Scripts that build scenes
□ □ □ □ □ □ □

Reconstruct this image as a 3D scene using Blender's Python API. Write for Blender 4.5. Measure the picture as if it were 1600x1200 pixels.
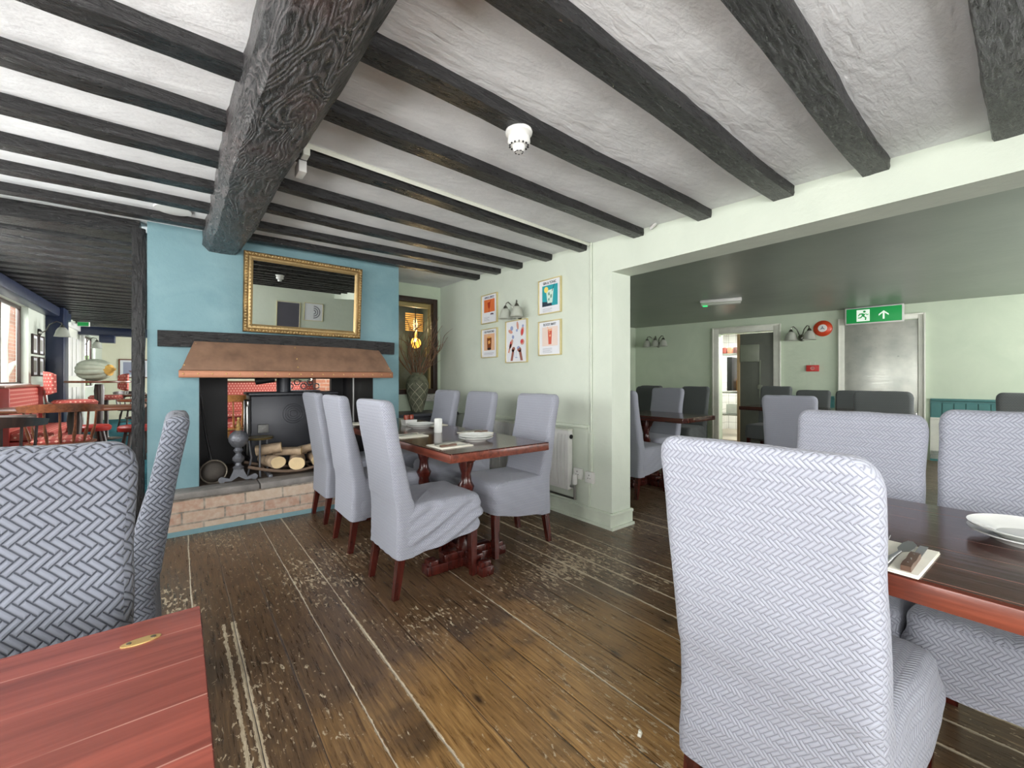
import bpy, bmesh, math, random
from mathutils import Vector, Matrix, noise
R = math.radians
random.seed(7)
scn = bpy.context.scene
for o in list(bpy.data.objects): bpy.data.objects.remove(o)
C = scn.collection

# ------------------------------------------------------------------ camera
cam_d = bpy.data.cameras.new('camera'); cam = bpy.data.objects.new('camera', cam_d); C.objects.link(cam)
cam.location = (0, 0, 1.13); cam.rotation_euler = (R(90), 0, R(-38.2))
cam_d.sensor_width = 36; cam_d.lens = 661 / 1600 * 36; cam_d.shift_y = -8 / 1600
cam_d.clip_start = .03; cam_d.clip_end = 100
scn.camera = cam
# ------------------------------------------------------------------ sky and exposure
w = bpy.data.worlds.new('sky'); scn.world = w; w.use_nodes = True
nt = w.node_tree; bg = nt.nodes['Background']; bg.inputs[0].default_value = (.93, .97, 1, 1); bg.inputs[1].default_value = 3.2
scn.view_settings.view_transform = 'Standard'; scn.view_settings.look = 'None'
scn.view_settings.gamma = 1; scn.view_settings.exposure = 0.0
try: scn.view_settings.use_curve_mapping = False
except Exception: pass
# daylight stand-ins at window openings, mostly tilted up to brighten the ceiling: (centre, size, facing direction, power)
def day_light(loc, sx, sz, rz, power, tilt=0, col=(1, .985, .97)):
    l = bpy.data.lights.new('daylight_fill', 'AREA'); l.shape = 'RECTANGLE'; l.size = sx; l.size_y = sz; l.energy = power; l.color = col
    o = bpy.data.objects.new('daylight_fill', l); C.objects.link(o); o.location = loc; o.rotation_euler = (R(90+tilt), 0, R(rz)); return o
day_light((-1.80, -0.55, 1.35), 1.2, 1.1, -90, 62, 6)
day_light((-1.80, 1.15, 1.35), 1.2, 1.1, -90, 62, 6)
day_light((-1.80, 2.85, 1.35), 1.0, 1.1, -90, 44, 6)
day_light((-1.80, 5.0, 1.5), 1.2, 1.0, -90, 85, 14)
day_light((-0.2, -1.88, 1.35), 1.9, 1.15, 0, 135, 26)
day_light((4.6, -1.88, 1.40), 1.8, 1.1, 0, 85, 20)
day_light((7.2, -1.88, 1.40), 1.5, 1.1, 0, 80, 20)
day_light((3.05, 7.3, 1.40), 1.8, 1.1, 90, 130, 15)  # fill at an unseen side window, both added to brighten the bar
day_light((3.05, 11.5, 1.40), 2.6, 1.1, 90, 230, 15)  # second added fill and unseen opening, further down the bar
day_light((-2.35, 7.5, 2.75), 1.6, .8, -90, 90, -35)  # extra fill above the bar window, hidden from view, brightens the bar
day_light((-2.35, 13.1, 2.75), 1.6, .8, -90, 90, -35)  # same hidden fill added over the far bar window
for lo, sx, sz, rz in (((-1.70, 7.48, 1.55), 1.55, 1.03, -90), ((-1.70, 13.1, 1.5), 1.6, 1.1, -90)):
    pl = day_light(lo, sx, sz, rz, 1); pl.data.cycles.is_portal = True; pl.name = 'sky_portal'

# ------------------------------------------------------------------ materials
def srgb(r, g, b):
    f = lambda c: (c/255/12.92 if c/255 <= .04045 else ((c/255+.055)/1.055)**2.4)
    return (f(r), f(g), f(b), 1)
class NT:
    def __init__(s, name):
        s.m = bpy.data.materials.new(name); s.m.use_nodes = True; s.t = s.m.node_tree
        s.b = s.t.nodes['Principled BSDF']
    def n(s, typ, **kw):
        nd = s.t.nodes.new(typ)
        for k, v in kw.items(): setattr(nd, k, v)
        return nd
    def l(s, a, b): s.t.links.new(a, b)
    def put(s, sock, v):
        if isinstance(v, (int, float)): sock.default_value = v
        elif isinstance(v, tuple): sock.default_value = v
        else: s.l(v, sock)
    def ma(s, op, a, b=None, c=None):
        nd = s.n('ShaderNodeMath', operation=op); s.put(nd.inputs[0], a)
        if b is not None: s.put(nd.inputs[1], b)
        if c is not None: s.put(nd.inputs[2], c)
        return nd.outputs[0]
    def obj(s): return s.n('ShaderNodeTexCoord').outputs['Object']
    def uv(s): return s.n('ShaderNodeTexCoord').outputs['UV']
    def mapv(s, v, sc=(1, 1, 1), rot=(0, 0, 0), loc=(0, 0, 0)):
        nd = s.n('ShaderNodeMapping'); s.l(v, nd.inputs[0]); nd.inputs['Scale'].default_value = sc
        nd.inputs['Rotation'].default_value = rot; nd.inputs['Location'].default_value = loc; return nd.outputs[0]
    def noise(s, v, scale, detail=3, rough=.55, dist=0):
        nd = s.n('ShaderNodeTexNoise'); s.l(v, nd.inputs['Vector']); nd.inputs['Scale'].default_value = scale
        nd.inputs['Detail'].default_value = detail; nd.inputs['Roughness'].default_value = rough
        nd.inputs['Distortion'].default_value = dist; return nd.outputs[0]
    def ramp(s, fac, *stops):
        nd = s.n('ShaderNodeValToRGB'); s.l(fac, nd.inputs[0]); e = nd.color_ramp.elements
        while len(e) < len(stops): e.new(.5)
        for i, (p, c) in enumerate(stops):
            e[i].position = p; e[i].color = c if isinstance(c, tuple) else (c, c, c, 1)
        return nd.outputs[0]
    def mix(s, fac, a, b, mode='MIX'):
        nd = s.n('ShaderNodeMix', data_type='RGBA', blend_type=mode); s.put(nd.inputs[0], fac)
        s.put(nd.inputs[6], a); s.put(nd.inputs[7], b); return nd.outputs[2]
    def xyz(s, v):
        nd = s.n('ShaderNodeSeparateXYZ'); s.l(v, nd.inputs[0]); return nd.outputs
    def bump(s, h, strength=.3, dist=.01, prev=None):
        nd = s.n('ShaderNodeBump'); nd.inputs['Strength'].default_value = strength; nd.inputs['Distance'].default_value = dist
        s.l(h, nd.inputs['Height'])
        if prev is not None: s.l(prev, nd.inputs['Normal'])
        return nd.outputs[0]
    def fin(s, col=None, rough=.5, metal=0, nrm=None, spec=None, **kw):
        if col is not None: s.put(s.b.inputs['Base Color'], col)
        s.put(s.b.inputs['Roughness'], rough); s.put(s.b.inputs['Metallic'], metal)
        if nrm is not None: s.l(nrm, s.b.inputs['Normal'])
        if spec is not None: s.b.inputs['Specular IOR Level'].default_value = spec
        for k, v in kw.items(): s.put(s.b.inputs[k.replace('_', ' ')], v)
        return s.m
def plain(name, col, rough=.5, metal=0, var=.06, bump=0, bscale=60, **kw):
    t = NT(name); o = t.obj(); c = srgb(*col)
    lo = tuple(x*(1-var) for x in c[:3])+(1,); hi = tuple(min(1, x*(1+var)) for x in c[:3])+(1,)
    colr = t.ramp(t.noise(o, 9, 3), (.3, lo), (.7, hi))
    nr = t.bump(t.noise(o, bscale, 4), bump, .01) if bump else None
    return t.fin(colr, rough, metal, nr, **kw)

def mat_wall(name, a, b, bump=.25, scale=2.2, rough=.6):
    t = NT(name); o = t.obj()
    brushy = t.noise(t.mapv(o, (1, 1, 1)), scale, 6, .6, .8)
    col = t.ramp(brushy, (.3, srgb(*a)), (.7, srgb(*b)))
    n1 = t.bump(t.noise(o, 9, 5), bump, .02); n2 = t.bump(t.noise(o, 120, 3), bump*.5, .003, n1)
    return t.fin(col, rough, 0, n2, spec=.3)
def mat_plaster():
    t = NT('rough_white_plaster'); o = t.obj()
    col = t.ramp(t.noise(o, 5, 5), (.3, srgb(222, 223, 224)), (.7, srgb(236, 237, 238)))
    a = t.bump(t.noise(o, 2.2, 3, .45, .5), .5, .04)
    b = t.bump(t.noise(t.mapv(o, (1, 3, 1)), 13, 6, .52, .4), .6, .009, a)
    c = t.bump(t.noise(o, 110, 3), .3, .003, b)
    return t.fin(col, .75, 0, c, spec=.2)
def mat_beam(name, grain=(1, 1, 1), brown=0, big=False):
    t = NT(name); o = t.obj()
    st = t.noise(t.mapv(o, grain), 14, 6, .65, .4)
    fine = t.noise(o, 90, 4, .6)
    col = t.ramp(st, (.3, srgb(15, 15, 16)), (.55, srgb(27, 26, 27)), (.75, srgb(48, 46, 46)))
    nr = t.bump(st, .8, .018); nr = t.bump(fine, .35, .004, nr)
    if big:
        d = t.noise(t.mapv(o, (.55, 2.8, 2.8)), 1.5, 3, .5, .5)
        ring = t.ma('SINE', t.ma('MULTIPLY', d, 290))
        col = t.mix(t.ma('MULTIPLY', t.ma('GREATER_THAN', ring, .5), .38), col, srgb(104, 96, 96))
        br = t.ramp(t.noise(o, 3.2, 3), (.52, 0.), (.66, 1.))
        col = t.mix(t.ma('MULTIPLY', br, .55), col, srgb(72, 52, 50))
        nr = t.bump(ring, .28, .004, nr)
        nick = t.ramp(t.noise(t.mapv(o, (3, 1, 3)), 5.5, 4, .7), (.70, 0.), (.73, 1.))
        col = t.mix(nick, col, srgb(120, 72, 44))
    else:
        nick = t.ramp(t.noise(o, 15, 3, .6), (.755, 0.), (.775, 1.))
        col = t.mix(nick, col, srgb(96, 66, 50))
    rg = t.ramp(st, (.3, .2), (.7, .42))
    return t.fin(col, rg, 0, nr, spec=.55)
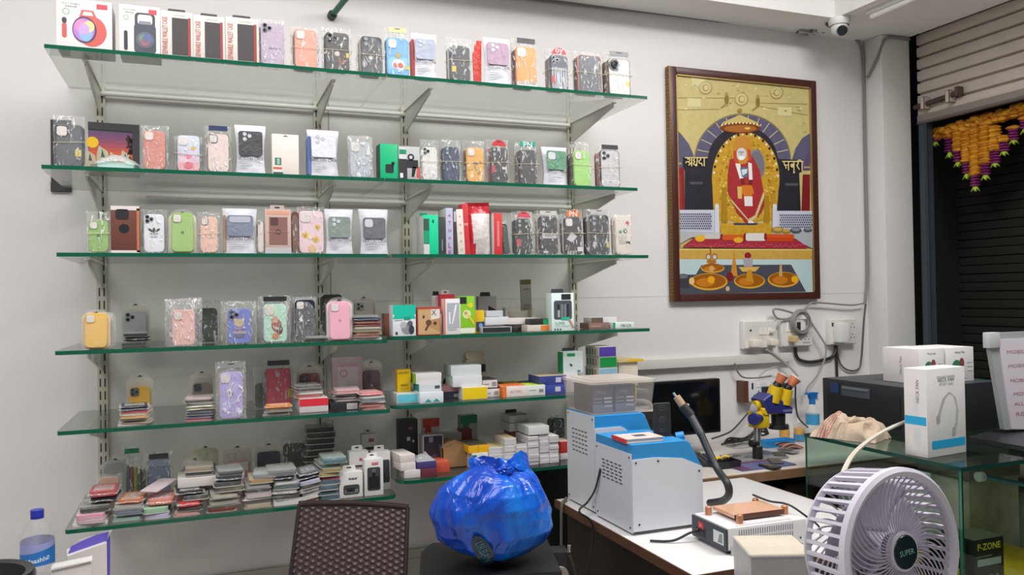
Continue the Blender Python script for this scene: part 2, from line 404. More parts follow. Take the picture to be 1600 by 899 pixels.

□ □ □ □ □ □ □

__Task to complete__
Repeat, word for word and with no pictures, only the lines running from the beginning of the data to the line that contains "C = scn.collection".

__Answer to the task__
Reconstruct this image as a 3D scene using Blender's Python API. Write for Blender 4.5. Measure the picture as if it were 1600x1200 pixels.
import bpy, bmesh, math, random
from mathutils import Vector, Matrix, noise
R = math.radians
random.seed(7)
scn = bpy.context.scene
for o in list(bpy.data.objects): bpy.data.objects.remove(o)
C = scn.collection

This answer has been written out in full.